La popolazione italiana, nello studio di Mancini e Antonioli, viene individuata come significativa, dal punto di vista dei consumi: infatti, essendo considerati gli italiani persone con buoni gusti alimentari, che allevano e producono prodotti DOP e IGP, un’eventuale loro propensione per i nuovi cibi potrebbe influenzare anche persone di altre nazionalità.
“Nel 2021 il consumo di carne in Italia è stato di circa 59 kg pro capite all’anno”, comprensivo di carne fresca e lavorata e sostituti della carne (solo 0,1 kg), coprendo tutte le tipologie di prodotti simili alla carne che si avvicinano a determinate qualità estetiche (in primis consistenza, sapore e aspetto) o caratteristiche chimiche di determinate carni”, si legge nello studio. Gli scienziati citano la fonte Statista che prevede nel mercato italiano si evidenzi “un leggero aumento dei consumi di carne come risultato di due dinamiche opposte: da un lato, un trend in aumento dei consumi di carne fresca e di sostituti della carne e, dall’altro, dall’altro, un trend decrescente del consumo di carne lavorata nei prossimi anni”.
Mancini e Antonioli citano uno studio di Coop del 2021 nel quale si registrerebbe già una certa percezione negativa da parte dei consumatori rispetto a ciò che la produzione e il consumo di carne porta con sé; diversamente risulterebbe essere forte l’attenzione per il benessere animale e il futuro del pianeta; infine, gli italiani, infine, in una percentuale dell’8% dichiarano anche di essere vegani o vegetariani, secondo una fonte Eurispes del 2021.

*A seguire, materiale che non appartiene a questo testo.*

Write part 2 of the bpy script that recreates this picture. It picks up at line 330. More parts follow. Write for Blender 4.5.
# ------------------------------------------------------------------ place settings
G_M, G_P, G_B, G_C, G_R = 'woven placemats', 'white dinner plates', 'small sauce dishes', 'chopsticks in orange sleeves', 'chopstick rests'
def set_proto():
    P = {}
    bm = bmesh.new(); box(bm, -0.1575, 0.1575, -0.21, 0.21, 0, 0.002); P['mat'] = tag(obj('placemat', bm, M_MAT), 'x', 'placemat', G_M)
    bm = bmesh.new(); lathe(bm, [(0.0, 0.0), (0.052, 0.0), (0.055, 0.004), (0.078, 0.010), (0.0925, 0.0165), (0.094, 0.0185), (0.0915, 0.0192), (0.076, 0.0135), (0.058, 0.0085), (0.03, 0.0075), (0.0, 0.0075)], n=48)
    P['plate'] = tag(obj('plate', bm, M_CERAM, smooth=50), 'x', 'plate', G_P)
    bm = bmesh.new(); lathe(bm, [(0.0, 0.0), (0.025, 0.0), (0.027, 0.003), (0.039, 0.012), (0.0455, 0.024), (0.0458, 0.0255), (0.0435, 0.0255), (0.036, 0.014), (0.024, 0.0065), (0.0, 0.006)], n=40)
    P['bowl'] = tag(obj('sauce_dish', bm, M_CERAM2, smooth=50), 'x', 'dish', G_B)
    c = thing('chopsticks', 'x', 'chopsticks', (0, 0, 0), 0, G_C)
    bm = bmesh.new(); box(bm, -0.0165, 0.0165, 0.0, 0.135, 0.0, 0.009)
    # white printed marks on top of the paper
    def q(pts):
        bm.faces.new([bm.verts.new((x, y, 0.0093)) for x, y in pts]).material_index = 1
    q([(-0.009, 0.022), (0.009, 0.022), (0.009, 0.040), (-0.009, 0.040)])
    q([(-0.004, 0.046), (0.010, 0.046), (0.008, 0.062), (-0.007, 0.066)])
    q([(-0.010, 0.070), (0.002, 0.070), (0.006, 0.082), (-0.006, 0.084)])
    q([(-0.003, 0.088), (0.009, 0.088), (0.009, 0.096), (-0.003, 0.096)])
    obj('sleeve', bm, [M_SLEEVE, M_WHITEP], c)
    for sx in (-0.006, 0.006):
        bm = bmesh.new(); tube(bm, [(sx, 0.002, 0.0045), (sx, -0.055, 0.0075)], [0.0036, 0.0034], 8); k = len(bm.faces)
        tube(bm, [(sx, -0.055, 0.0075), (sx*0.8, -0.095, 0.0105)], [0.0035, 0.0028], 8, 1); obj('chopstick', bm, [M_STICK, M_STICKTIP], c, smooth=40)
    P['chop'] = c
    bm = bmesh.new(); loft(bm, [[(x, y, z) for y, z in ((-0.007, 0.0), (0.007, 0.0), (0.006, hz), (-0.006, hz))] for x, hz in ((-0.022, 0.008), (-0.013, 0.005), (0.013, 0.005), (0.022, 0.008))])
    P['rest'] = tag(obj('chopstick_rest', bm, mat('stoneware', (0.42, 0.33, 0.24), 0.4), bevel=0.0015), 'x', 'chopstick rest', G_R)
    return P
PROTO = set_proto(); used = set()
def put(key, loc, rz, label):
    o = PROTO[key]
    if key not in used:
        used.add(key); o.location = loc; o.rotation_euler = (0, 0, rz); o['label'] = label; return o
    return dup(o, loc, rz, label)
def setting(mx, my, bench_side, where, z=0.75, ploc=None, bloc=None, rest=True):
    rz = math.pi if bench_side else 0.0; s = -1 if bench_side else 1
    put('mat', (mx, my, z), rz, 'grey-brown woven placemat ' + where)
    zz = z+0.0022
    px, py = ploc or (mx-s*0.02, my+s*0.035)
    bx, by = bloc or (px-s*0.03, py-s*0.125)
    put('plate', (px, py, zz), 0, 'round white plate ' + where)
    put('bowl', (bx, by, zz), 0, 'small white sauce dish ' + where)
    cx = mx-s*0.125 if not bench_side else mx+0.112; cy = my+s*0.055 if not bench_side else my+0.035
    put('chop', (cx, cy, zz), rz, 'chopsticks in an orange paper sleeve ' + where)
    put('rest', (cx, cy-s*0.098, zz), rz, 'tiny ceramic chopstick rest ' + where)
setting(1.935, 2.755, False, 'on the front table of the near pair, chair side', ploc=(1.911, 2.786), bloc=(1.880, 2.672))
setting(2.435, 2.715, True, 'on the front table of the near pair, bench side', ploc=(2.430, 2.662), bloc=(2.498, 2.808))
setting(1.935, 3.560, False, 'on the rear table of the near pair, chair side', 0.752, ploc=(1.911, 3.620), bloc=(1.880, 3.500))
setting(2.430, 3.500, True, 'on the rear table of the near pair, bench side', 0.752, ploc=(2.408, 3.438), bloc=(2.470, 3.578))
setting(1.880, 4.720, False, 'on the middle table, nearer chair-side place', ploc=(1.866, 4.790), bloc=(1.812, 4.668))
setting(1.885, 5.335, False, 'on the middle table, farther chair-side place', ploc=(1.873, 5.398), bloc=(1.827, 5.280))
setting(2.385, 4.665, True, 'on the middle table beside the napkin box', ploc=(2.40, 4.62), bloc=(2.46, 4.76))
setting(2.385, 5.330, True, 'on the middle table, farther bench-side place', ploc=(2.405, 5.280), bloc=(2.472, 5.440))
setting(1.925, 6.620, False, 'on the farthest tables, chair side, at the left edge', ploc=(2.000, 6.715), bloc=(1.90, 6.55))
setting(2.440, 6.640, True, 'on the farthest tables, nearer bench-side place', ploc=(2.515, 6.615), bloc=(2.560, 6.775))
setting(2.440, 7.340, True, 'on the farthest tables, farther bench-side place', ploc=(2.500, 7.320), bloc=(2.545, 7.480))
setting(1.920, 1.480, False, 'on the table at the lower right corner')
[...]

Tutto fa quindi pensare che una tendenza verso nuove fonti proteiche possa avere uno sviluppo considerevole in futuro. Per Mancini e Antonioli, insetti e alimenti a base vegetale potrebbero essere presi in considerazione da una buona fetta di popolazione, ma resterebbe, tuttavia, il punto debole legato al gusto e all’aspetto, ma anche alla consistenza. Il costo potrà essere determinante: “Al momento è molto difficile prevedere la quota di mercato che queste fonti proteiche alternative riusciranno a guadagnare nel mercato italiano – scrivono gli scienziati – ma sembra ragionevole ipotizzare un rapporto complementare, se non anche parzialmente integrativo, con la carne tradizionale”. Inoltre, aggiungono, “molti fattori giocano un ruolo nella diffusione di fonti proteiche alternative, tra cui il progresso tecnologico, il prezzo, la comunicazione dell’industria e, ultimo ma non meno importante, il supporto istituzionale. In effetti, quest’ultimo può costituire un punto di svolta per evitare aspri confronti tra il settore tradizionale della carne e le urgenze della società”. Ciò che, insomma, le politiche agroalimentari dovranno fare, per Mancini e Antonioli, è prendere “in considerazione gli effetti delle alternative alla carne sul lato convenzionale del processo produttivo, offrendo soluzioni economiche e finanziarie per sostenere e agevolare la transizione dal convenzionale all’alternativo, o fornire aiuti o soluzioni per evitare un massiccio l’uscita dal settore e le sue conseguenze assistenziali”. I giovani, poi, particolarmente sensibili ai temi ambientali, potranno proseguire e incrementare questa presa di direzione.